Pushing PETG through a V4, retracting 1 mm @ 60 mm/s with 1 mm minimum distance seems to work fine on my models, so 2 mm may be high. If you make it too
low, you'll see more hairs connecting the features.
The top infill looks sparse, which may be due to speed. I've been running top / bottom infill at 25 mm/s = 1500 mm/min, which gives the PETG enough time to settle down and make friends with its new neighbors.
If S3D offers Hilbert Curve infill, you might like that for the background pattern:
https://en.wikipedia.org/wiki/Hilbert_curve
Send me the STL file and I'll give it a try...
Re: ABS VS PETG
Posted: Wed Mar 18, 2015 7:56 pm
by ednisley
ednisley wrote:Send me the STL file and I'll give it a try
So he did and I did and it came out a little something like this...
The Slic3r preview shows that the dots are about as small as they possibly can be:
That's Hilbert Curve infill to give the background a textured appearance, instead of the usual linear infill stripes.
The circle of dots came out OK, with some PETG hairs blurring their edges:
Some hairs fused adjacent pairs of dots in this row together:
These dots look better:
All the swords and other doodads look great, modulo a few hairs.
Printed in eSun magenta PETG at 250 °C, with 0.2 mm layers, 0.4 mm width, 25/50/75 mm/s speeds, and 1 mm @ 60 mm/s retraction.

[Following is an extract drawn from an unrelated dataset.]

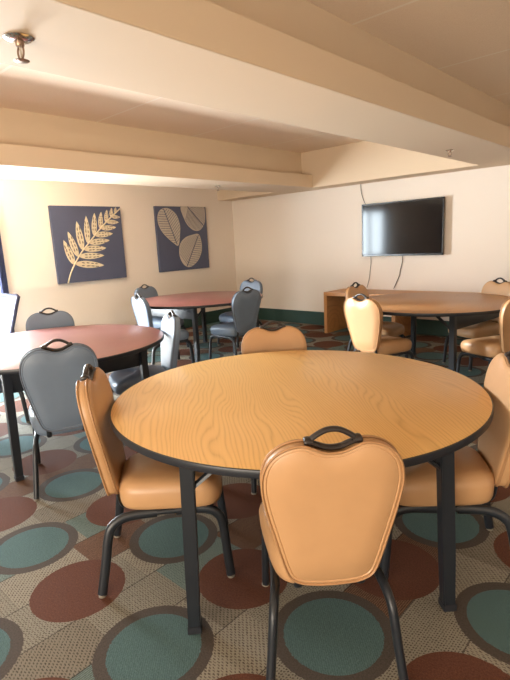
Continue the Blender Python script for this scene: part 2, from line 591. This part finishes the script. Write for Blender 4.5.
def make_chair(name, cover, welt):
    root = bpy.data.objects.new(name, None)
    root.empty_display_size = .1
    COL.objects.link(root)
    # backrest: flat rear panel, thick edge, puffed front cushion
    bm = bmesh.new()
    rings = [ring(0, -0.0265, .25), ring(0, -0.027, .6), ring(.017, -0.0268), ring(.0135, -0.0240), ring(.0105, -0.0268), ring(.003, -0.0250), ring(0.0, -0.020), ring(0.0, 0.006),
             ring(.003, 0.009), ring(.003, 0.014), ring(0.001, 0.019), ring(.006, 0.0245), ring(.02, 0.0275), ring(.045, 0.029), ring(0, 0.030, .55), ring(0, 0.030, .2)]
    loft(bm, rings)
    back = mesh_obj('backrest', bm, cover, root, 50)
    bm = bmesh.new()
    add_tube(bm, [back_pt(p.x, p.y, -0.0245) for p in inset_outline(-.001 * _s)], 0.0045, 6, True, ref=Vector((0, 1, 0)))
    add_tube(bm, [back_pt(p.x, p.y, 0.0125) for p in inset_outline(-.001 * _s)], 0.0045, 6, True, ref=Vector((0, 1, 0)))
    mesh_obj('piping', bm, welt, back, 60)
    # grab handle set in the dip of the top rail
    bm = bmesh.new()
    yy = back_pt(0, 0.9, 0).y + 0.004
    topa = catmull([(-.074, yy, .886), (-.052, yy, .903), (-.024, yy, .918), (0, yy, .922), (.024, yy, .918), (.052, yy, .903), (.074, yy, .886)], 4)
    bota = catmull([(-.074, yy, .886), (-.051, yy, .879), (-.025, yy, .869), (0, yy, .866), (.025, yy, .869), (.051, yy, .879), (.074, yy, .886)], 4)
    add_tube(bm, topa, 0.0085, 10, ref=Vector((0, 1, 0)), r2=.012)
    add_tube(bm, bota, 0.0085, 10, ref=Vector((0, 1, 0)), r2=.014)
    for s in (-1, 1):
        add_tube(bm, [(s * .059, yy, .889), (s * .066, yy, .889), (s * .075, yy, .8885), (s * .082, yy, .889), (s * .085, yy, .889)], [.009, .013, .0145, .0125, .008], 10, ref=Vector((0, 1, 0)), r2=.018)
    mesh_obj('handle', bm, M_HANDLE, root, 50)
    # seat cushion
    bm = bmesh.new()
    plan = []
    for k in range(48):
        a = 2 * PI * k / 48
        ca, sa = math.cos(a), math.sin(a)
        e = 0.42
        x = math.copysign(abs(ca) ** e, ca)
        y = math.copysign(abs(sa) ** e, sa)
        plan.append((x, y))
    def sring(z, inset, crown=0.0):
        r_ = []
        for x, y in plan:
            hw = 0.178 + 0.048 * (y + 1) / 2
            X_, Y_ = x * (hw - inset), 0.042 + y * (0.225 - inset)
            zz = z - (0.022 * max(0, y) ** 3) * (1 if z > .41 else 0)
            r_.append(Vector((X_, Y_, zz)))
        return r_
    loft(bm, [sring(.336, .05), sring(.336, .018), sring(.343, .006), sring(.362, 0.0), sring(.415, -.003), sring(.438, 0.004), sring(.455, .018), sring(.466, .045), sring(.473, .09), sring(.477, .15), sring(.478, .19)])
    mesh_obj('seat', bm, cover, root, 60)
    # steel seat frame
    bm = bmesh.new()
    add_box(bm, -.17, .17, -.10, .225, .324, .338, .004)
    for s in (-1, 1):
        add_tube(bm, [(s * .178, -.15, .324), (s * .178, .20, .324)], .013, 8)
        add_tube(bm, catmull([(s * .105, -.08, .328), (s * .105, -.13, .328), (s * .105, -.168, .332), (s * .105, -.184, .36), (s * .105, -.190, .41)], 4), .006, 8, r2=.014)
    mesh_obj('seat_frame', bm, M_BLACK, root, 50)
    # four bent legs
    for fx, s in ((-1, -1), (-1, 1), (1, -1), (1, 1)):
        if fx < 0:
            path = [(s * .176, -.02, .322), (s * .178, -.10, .323), (s * .184, -.165, .316), (s * .192, -.210, .288), (s * .198, -.230, .240), (s * .208, -.248, .14), (s * .222, -.275, .012)]
        else:
            path = [(s * .178, .06, .322), (s * .180, .15, .323), (s * .186, .208, .314), (s * .190, .243, .285), (s * .192, .257, .237), (s * .196, .265, .14), (s * .200, .276, .012)]
        bm = bmesh.new()
        add_tube(bm, catmull(path, 5), .0205, 10, r2=.0155)
        lg = mesh_obj('leg', bm, M_BLACK, root, 50)
        bm = bmesh.new()
        x, y, _ = path[-1]
        add_lathe(bm, [(0, 0), (.014, 0), (.017, .003), (.017, .009), (.012, .013), (0, .014)], 12, (x, y, 0))
        mesh_obj('glide', bm, M_GLIDE, lg, 50)
    return root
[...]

I think some retraction fiddling will improve Jerey's results, but at least we now know the M2 can produce those fine details in PETG.
The pix are monochrome, because the full color version resembles a saturated red blob with no detail. The stuff looks like glass in the pictures; it's more translucent in real life.
Re: ABS VS PETG
Posted: Wed Mar 18, 2015 8:54 pm
by Jules
Looks nice! I love that Hilbert Curve infill pattern (which unfortunately got taken out of S3D. Hope they put it back.).

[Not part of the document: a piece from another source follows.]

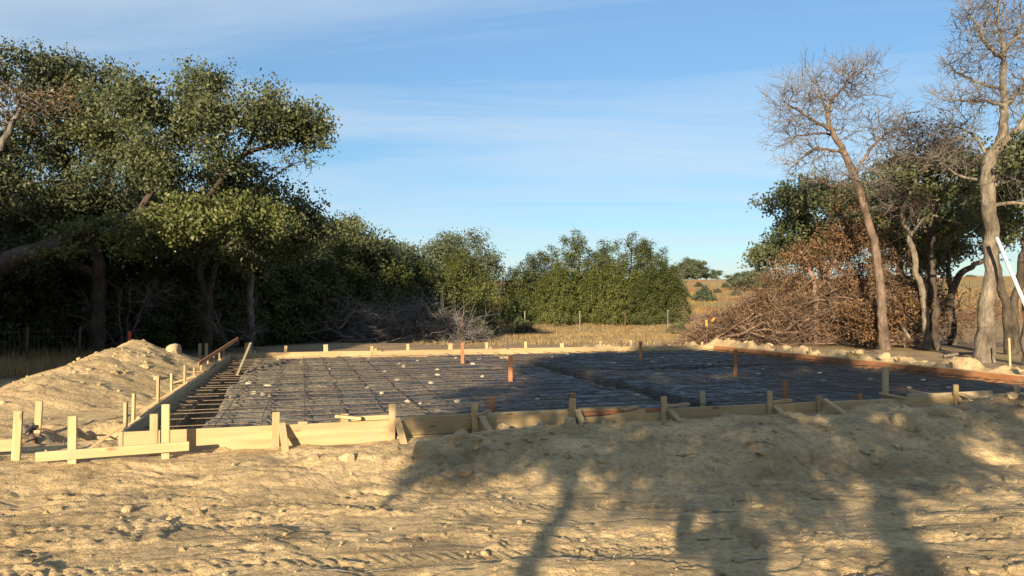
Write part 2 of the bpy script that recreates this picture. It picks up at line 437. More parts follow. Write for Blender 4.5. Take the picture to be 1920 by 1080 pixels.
def mound_h(x, y):
    """the spoil heap left of the form"""
    dy = y - 16.8; ry = np.where(dy < 0, 5.6, 2.8)
    dx = x + 8.6; rx = np.where(dx < 0, 1.5, 2.1)
    d = np.sqrt((dx / rx) ** 2 + (dy / ry) ** 2 + 0.012)
    h = 0.90 * np.clip(1.06 - d, 0, 1) ** 1.02
    h = h + 0.17 * np.exp(-((x + 8.95) / 0.42) ** 2 - ((y - 17.3) / 0.6) ** 2)
    h = h + 0.10 * np.exp(-((x + 8.0) / 0.9) ** 2 - ((y - 13.0) / 0.7) ** 2)
    return h

def fine_z(x, y):
    s, t = to_sl(x, y)
    z = land(x, y)
    # the ground dips between the viewer and the form, and a bank stands before its right part
    wr_ = sstep(3.2, 6.0, s); tt = t + 0.38 * fbm(x * 0.8, y * 0.8, 4, 13)
    zl = np.interp(tt, [-9.6, -6, -3.4, -2.2, -1.4, -0.6, 0], [0.0, -0.20, -0.33, -0.36, -0.29, -0.20, -0.18])
    zr = np.interp(tt, [-9.6, -6, -3.6, -2.45, -1.55, -0.9, 0], [0.0, -0.20, -0.36, -0.43, -0.12, -0.06, -0.08])
    z = np.where(t < 0, zl * (1 - wr_) + zr * wr_, z)
    front = np.exp(-((t + 0.9) / 0.85) ** 2)
    z = z + front * wr_ * (0.035 + 0.075 * fbm(x * 1.3, y * 1.3, 4, 11)) + front * (1 - wr_) * 0.03 * fbm(x * 1.3, y * 1.3, 3, 11)
    z = z + 0.13 * np.exp(-((s - 4.0) / 1.0) ** 2 - ((t + 0.75) / 0.5) ** 2) + 0.06 * np.exp(-((s - 2.6) / 0.5) ** 2 - ((t + 0.8) / 0.4) ** 2)
    z = z + 0.14 * np.exp(-((s - 10.6) / 0.7) ** 2 - ((t + 0.7) / 0.45) ** 2) + 0.24 * np.exp(-((s - 12.75) / 0.8) ** 2 - ((t + 0.95) / 0.5) ** 2)
    # spoil round the far and right walls
    rt = np.exp(-((s - SW - 0.55) / 0.42) ** 2) * sstep(1, 3, t) * sstep(16, 14, t)
    z = z + rt * np.clip(0.25 + 0.22 * fbm(x * 0.8, y * 0.8, 3, 21) + 0.10 * fbm(x * 3, y * 3, 3, 22), 0, 0.46)
    fr = np.exp(-((t - SL - 0.5) / 0.35) ** 2) * sstep(9.5, 12, s) * sstep(18, 16.5, s)
    z = z + fr * np.clip(0.19 + 0.20 * fbm(x * 1.1, y * 1.1, 3, 25) + 0.10 * fbm(x * 3, y * 3, 3, 26), 0, 0.4)
    z = z + mound_h(x, y) * (1 + 0.05 * fbm(x * 1.6, y * 1.6, 3, 31))
    # dug hole at the near left corner
    z = z - 0.42 * np.exp(-(((x + 5.75) / 0.55) ** 2 + ((y - 10.3) / 0.5) ** 2) ** 2)
    # churned surface
    near = sstep(26, 18, np.hypot(x, y))
    dirt = np.clip(near, 0, 1)
    wx = x + 0.25 * perlin(x * 0.8, y * 0.8, 41); wy = y + 0.25 * perlin(x * 0.8, y * 0.8, 43)
    z = z + dirt * 0.018 * fbm(wx * 0.6, wy * 1.3, 3, 51)
    tracks = ridged(wx * 0.28 - wy * 0.10, wy * 1.35, 3, 61)
    z = z + dirt * 0.006 * tracks * sstep(11, 8, y)
    rough = 0.14 + 1.2 * sstep(-0.25, 0.5, fbm(x * 0.45, y * 0.8, 2, 71))
    def billow(u, v, sd): return np.abs(perlin(u, v, sd)) - 0.3
    z = z + dirt * rough * (0.012 * billow(wx * 3.3, wy * 3.9, 81) + 0.013 * billow(wx * 7.1 + 3, wy * 8.0, 83) + 0.012 * billow(x * 15, y * 16, 85) + 0.007 * billow(x * 29, y * 31, 87))
    # lumps that stand up sharply out of the crust
    lq = perlin(wx * 2.6 + 7, wy * 3.4, 89) + 0.35 * perlin(wx * 9, wy * 10, 90)
    z = z + dirt * rough * 0.034 * sstep(0.58, 0.70, lq) * (0.7 + 0.6 * perlin(x * 6, y * 6, 92))
    # broken scarps, hollows and cracks
    q = fbm(wx * 0.8 + 5, wy * 1.5, 4, 97, 0.6)
    z = z + dirt * 0.016 * (sstep(0.05, 0.075, q) + sstep(0.40, 0.42, q))
    z = z - dirt * 0.035 * sstep(0.66, 0.8, perlin(wx * 1.9 + 3, wy * 2.6, 99) + 0.25 * perlin(wx * 8, wy * 8, 100))
    ck = np.abs(fbm(wx * 0.8, wy * 1.4, 4, 103, 0.6)) + 0.05 * (1 - sstep(-0.1, 0.3, perlin(x * 0.6, y * 0.9, 107)))
    z = z - dirt * 0.022 * sstep(0.014, 0.004, ck) * sstep(10, 7.5, y)
    # crawler and tyre tracks running along the form
    for y0, sl_, wd, per, sk_ in ((5.55, 0.10, 0.22, 0.105, 0.8), (7.05, 0.16, 0.20, 0.12, -0.7), (4.35, 0.05, 0.20, 0.11, 0.6)):
        dd = y - (y0 + sl_ * x + 0.10 * np.sin(x * 0.7))
        m_ = sstep(wd, wd * 0.7, np.abs(dd)) * sstep(-0.35, 0.15, perlin(x * 0.55 + y0, y * 0.3, 109)) * dirt
        z = z - m_ * (0.012 + 0.009 * np.sin((x + sk_ * np.abs(dd)) * 2 * PI / per))
    mh = mound_h(x, y)
    z = z + sstep(0.1, 0.3, mh) * (0.04 * billow(wx * 2.6, wy * 2.6, 113) + 0.02 * billow(wx * 7, wy * 7, 115))
    return z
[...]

I got S3D to do a nice Crosshatch pattern that looks similar though, if anyone is interested. It does add to the time that it takes to print.
Sorry for the print quality, the bed is moving. (Attempt number 3 on this stupid thing....first was lost to inadequate hairspray and edge curl. Right about at this spot too.) Grrrrrr.
Re: ABS VS PETG
Posted: Thu Mar 19, 2015 2:07 pm
by jereywolf
I ran one more print and it came out great! But rather than adjusting my retraction, which was at 1mm, I changed another setting. I turned off the optimization setting under the layer tab.
With "Print islands sequentially without optimization" checked there was more time for the extruder to get to the next mound.It printed from side to side instead of printing the next mound in line.